CHAPITRE I. — ce que c’est que le droit naturel des hommes.


Le droit naturel de l’homme peut être défini vaguement : le droit que l’homme a aux choses propres à sa jouissance.

Avant que de considérer le droit naturel des hommes, il faut considérer l’homme lui-même dans ses différents états de capacité corporelle et intellectuelle, et dans ses différents états relatifs aux autres hommes. Si l’on n’entre pas dans cet examen avant que d’entreprendre de développer le droit naturel de chaque homme, il est impossible d’apercevoir même ce que c’est que ce droit[1].

C’est faute d’avoir remonté jusqu’à ces premières observations, que les philosophes se sont formé des idées si différentes et même si contradictoires du droit naturel de l’homme. Les uns, avec quelque raison, n’ont pas voulu le reconnaître ; les autres, avec plus de raison, l’ont reconnu ; et la vérité se trouve de part et d’autre. Mais une vérité en exclut une autre dans un même être lorsqu’il change d’état, comme une forme est la privation actuelle d’une autre forme dans un même corps.

Celui qui a dit que le droit naturel de l’homme est nul, a dit vrai[2].

Celui qui a dit que le droit naturel de l’homme est le droit que la nature enseigne à tous les animaux, a dit vrai[3].

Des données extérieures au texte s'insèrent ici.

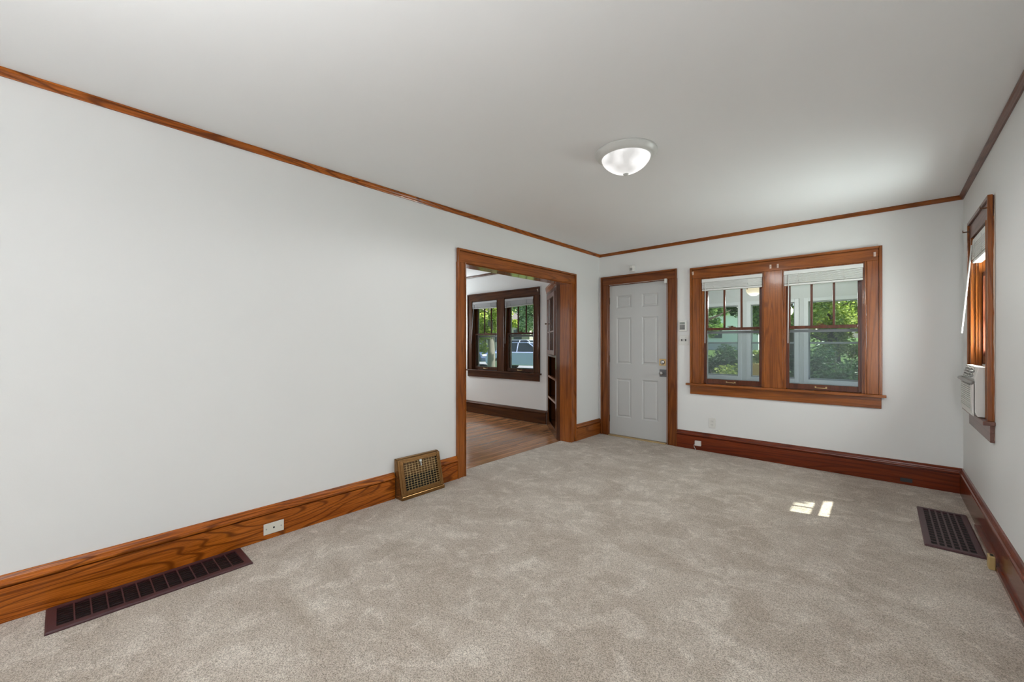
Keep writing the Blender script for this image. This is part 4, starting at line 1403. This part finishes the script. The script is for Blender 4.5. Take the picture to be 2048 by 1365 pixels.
# ------------------------------------------------------------------ parked cars
def make_car(loc, rot, label, paint, group):
    root = bpy.data.objects.new('car', None); COL.objects.link(root)
    WORLD[root.name] = (0, 0, 0)
    tag(root, label, 'car', group)
    # body side profile (x, z); length along x
    body = [(-2.15, 0.32), (-2.20, 0.60), (-2.05, 0.86), (-1.55, 0.93), (-0.95, 0.96), (-0.90, 0.97), (0.95, 0.97), (1.00, 0.96), (1.60, 0.88), (2.10, 0.76), (2.20, 0.52), (2.15, 0.30),
            (1.72, 0.28), (1.66, 0.52), (1.42, 0.66), (1.18, 0.52), (1.12, 0.28), (-1.08, 0.28), (-1.14, 0.52), (-1.38, 0.66), (-1.62, 0.52), (-1.68, 0.28)]
    m = MB(); m.prism(body, 1, -0.86, 0.86)
    m.build('body', paint, root, origin=(0, 0, 0), bevel=0.05, seg=3)
    m = MB()
    lo = [(-1.55, 0.93, 0.80), (1.05, 0.93, 0.80)]
    vs = [(-1.60, -0.78, 0.94), (1.08, -0.78, 0.94), (1.08, 0.78, 0.94), (-1.60, 0.78, 0.94),
          (-0.95, -0.60, 1.42), (0.28, -0.60, 1.42), (0.28, 0.60, 1.42), (-0.95, 0.60, 1.42)]
    fs = [(0, 1, 5, 4), (1, 2, 6, 5), (2, 3, 7, 6), (3, 0, 4, 7), (4, 5, 6, 7), (0, 3, 2, 1)]
    m.add(vs, fs)
    m.build('cabin_glass', plain('car_glass', (0.03, 0.04, 0.05), 0.08), root, origin=(0, 0, 0), bevel=0.02)
    m = MB(); m.prism([(-0.97, 1.41), (0.30, 1.41), (0.20, 1.455), (-0.85, 1.455)], 1, -0.61, 0.61)
    for y in (-1, 1):
        for (a, b) in (((-1.60, 0.78, 0.94), (-0.95, 0.61, 1.43)), ((1.08, 0.78, 0.94), (0.28, 0.61, 1.43)), ((-0.3, 0.79, 0.94), (-0.3, 0.61, 1.43))):
            m.tube([(a[0], a[1] * y, a[2]), (b[0], b[1] * y, b[2])], 0.03, 6)
    m.build('roof', paint, root, origin=(0, 0, 0), bevel=0.01)
    for x in (-1.38, 1.42):
        for y in (-0.80, 0.80):
            m = MB(); m.cyl((x, 0.32), 0.32, y - 0.10, y + 0.10, 1, 24)
            w = m.build('wheel', M_RUBBER, root, origin=(0, 0, 0), bevel=0.02)
            m = MB(); s = 1 if y > 0 else -1; m.cyl((x, 0.32), 0.19, y + s * 0.095, y + s * 0.11, 1, 20)
            WORLD[w.name] = (0, 0, 0)
            m.build('hubcap', M_STEEL, w, origin=(0, 0, 0))
    for y in (-0.62, 0.62):
        m = MB(); m.box(2.08, 2.19, y - 0.16, y + 0.16, 0.60, 0.72)
        m.build('headlight', plain('lamp_lens', (0.8, 0.8, 0.8), 0.15), root, origin=(0, 0, 0), bevel=0.02)
    root.location = loc; root.rotation_euler = (0, 0, rot)
    return root


CG = 'cars parked beyond the dining room window'
make_car((-13.7, 16.4, gz_(16.4)), radians(12), 'pale blue-grey car parked nearest the dining room window', plain('car_paint_blue', (0.50, 0.54, 0.85), 0.2), CG)
make_car((-17.2, 20.6, gz_(20.6) + 0.02), radians(5), 'white car parked in the street behind the nearest car', plain('car_paint_white', (0.66, 0.68, 0.72), 0.2), CG)
make_car((-19.0, 17.2, gz_(17.2) + 0.02), radians(-8), 'dark blue car parked beyond the pale tree trunk', plain('car_paint_navy', (0.09, 0.13, 0.24), 0.2, 0.2), CG)

# ------------------------------------------------------------------ houses across the street
def make_house(x0, x1, y0, y1, zb, h, label, wallc):
    root = thing('house', ((x0 + x1) / 2, (y0 + y1) / 2, zb), label, 'house')
    m = MB(); m.box(x0, x1, y0, y1, zb - 0.3, zb + h)
    m.build('wall', plain('siding_' + label[:5].strip(), wallc, 0.8, var=0.05), root)
    m = MB(); yc = (y0 + y1) / 2
    m.prism([(y0 - 0.5, zb + h), (y1 + 0.5, zb + h), (yc, zb + h + 2.2)], 0, x0 - 0.4, x1 + 0.4)
    m.build('roof', plain('shingles', (0.16, 0.14, 0.13), 0.9, var=0.2, bscale=10), root)
    k = x0 + 1.2
    while k < x1 - 1.5:
        m = MB(); m.box(k, k + 1.0, y0 - 0.05, y0, zb + 1.0, zb + 2.2)
        m.build('window', plain('far_glass', (0.06, 0.08, 0.10), 0.1), root); k += 2.6
    return root


make_house(-15.0, -7.5, 38.0, 45.0, gz_(38), 3.2, 'white house across the street behind the trees', (0.80, 0.80, 0.78))
make_house(-36.0, -25.0, 30.0, 38.0, gz_(30), 3.2, 'beige house far beyond the parked cars', (0.55, 0.50, 0.42))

  1. Il en a été des discussions sur le droit naturel, comme des disputes philosophiques sur la liberté, sur le juste et l’injuste : on a voulu concevoir, comme des êtres absolus, ces attributs relatifs, dont on ne peut avoir d’idée complète et exacte qu’en les réunissant aux corrélatifs dont ils dépendent nécessairement, et sans lesquels ce ne sont que des abstractions idéales et nulles.
  2. Voyez-en l’exemple à la fin de ce chapitre.
  3. C’est la définition de Justinien ; elle a, comme les autres, son aspect où elle est vraie.